Para o professor, existe uma incapacidade de os países europeus em lidar com essa imigração em massa. “Há uma impotência enorme da Europa para enfrentar essa crise humanitária. O que estamos testemunhando é o colapso da política europeia de imigração. Estamos testemunhando também discussões, em um tom até agressivo, entre os países europeus sobre o que fazer. Quem tem os maiores custos são os países do Sul da Europa que estão passando por uma crise econômica”.

“A União Europeia está tentando achar, há algum tempo, um sistema de cotas para distribuição desses refugiados e não está conseguindo. Enquanto isso, alguns governos estão construindo muros [para barrar imigrantes], como na Hungria”, acrescentou Lehmann.

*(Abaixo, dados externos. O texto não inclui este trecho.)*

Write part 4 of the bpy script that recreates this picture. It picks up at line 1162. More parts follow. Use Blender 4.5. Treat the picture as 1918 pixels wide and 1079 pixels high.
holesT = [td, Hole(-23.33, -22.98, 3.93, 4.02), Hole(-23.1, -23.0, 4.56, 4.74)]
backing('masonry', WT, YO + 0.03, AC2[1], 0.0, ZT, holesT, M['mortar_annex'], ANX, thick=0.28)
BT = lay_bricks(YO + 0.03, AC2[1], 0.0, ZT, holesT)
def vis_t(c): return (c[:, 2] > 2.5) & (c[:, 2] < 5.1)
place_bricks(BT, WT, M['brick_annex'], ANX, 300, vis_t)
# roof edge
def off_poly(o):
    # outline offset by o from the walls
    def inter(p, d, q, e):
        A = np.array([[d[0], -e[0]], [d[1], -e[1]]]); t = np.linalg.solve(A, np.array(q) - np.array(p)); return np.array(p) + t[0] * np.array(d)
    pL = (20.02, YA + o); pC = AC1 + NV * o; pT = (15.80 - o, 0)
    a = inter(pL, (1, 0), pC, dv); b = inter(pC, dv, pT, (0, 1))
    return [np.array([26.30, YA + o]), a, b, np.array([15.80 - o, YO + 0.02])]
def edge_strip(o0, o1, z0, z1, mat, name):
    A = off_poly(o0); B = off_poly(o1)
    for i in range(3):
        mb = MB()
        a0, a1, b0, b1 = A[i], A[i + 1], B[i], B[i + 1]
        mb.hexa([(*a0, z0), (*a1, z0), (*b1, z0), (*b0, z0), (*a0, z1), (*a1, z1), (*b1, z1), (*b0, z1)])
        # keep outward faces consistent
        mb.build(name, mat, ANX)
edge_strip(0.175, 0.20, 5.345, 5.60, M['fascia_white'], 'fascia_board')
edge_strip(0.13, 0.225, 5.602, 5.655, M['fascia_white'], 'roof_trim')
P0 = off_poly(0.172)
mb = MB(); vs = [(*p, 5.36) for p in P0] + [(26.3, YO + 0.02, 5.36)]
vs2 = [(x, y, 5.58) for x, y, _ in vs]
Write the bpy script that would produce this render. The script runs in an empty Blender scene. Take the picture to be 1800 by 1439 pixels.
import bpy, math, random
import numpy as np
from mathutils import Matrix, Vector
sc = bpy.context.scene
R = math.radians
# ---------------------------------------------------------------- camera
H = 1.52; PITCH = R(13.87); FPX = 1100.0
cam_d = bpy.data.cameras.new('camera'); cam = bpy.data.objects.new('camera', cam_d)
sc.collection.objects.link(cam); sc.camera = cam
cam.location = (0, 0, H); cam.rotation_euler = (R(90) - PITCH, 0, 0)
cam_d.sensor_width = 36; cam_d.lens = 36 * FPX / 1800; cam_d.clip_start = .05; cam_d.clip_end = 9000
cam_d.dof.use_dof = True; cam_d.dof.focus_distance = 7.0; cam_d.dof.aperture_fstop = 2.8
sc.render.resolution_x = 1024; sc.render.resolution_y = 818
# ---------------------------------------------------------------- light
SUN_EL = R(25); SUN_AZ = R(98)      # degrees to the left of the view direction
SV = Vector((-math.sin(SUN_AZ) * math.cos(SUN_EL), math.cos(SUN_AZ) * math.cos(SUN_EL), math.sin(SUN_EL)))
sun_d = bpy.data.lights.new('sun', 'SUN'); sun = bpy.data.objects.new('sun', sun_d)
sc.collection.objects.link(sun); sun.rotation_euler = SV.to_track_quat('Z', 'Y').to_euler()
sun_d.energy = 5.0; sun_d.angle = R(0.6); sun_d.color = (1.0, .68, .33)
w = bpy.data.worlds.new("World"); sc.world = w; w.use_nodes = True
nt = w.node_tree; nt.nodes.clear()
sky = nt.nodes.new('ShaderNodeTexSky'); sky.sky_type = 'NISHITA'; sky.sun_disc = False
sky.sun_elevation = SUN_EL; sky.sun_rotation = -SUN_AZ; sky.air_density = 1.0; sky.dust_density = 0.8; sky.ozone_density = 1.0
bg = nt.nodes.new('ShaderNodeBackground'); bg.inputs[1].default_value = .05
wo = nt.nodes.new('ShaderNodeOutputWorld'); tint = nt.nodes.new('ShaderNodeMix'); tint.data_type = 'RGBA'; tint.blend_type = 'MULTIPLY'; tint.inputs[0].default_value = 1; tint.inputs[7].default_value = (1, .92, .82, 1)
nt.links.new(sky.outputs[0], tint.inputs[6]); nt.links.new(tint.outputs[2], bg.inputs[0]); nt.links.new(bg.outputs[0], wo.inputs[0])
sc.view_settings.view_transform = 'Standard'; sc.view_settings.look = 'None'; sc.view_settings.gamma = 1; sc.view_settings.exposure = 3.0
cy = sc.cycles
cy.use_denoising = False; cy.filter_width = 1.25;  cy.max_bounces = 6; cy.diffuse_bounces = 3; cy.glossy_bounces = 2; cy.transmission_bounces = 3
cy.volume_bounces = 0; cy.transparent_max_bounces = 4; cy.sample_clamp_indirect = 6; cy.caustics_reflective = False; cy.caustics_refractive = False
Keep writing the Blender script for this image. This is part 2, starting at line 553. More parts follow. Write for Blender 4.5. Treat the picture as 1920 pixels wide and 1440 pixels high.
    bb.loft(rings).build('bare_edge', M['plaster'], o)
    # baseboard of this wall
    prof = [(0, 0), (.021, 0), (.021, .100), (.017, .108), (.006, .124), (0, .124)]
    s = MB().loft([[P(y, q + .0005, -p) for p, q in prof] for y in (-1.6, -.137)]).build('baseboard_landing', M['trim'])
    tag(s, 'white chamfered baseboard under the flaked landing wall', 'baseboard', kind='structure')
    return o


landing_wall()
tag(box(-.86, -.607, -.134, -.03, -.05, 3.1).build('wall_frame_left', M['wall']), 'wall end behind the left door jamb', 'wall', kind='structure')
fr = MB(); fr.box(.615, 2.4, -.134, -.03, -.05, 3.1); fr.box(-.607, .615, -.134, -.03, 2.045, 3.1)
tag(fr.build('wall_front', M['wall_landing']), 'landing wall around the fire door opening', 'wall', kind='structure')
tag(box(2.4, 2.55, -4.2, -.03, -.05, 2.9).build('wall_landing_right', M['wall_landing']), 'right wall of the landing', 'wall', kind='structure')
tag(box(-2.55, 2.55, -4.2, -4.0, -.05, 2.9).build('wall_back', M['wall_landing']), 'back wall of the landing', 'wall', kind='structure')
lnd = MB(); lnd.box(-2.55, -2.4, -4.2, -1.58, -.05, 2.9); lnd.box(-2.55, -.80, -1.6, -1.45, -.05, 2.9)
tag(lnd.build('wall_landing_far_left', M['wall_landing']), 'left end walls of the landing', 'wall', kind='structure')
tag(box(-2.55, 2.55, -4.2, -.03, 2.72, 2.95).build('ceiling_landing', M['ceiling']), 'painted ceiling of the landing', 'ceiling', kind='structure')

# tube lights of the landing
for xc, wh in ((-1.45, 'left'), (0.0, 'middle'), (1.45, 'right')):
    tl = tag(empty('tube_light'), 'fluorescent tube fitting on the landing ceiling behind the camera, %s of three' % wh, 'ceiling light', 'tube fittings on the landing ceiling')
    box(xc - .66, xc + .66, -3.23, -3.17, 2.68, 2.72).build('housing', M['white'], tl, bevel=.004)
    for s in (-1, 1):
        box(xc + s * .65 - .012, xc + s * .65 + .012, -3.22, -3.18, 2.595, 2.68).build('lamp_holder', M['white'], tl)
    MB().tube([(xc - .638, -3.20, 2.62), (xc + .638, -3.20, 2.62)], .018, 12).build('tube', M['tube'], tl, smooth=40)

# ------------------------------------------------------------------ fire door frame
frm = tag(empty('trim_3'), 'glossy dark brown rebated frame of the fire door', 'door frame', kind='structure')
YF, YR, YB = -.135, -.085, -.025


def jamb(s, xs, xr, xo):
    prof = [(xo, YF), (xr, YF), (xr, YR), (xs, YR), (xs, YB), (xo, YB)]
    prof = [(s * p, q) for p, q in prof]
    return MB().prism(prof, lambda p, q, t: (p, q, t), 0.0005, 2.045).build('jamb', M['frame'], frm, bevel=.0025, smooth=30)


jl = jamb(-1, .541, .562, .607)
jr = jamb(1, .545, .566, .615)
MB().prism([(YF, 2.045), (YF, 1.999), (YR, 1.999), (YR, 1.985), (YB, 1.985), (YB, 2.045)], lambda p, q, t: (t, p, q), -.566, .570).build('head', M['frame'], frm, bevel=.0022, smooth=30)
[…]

A União Europeia planejava oferecer asilo ainda este ano para 40 mil migrantes, mas em reunião entre os ministros do Interior e da Justiça dos países-membros do bloco, no último dia 20, as nações se comprometeram a absorver 32 mil pessoas.

De acordo com o professor, a reação da França e da Inglaterra de maior repressão policial aos imigrantes era esperada. “Internamente, em termos políticos, imigração é uma tema muito complicado. A opinião pública é contra mais imigração, principalmente de pobres, porque essas pessoas no início vão gerar custos e não riqueza. O mais humanitário seria tratá-las como refugiados em busca de uma vida melhor em vez de imigrantes ilegais, criminosos. Mas não existe uma solução fácil porque não é possível deixar as pessoas morrerem, mas também não é possível abrigar todo mundo”.

O professor do Instituto de Relações Internacionais da Universidade de Brasília, Estevão Rezende Martins, acredita que a solução é de longo prazo e a situação pode começar a mudar com a pacificação dos países de origem dos imigrantes.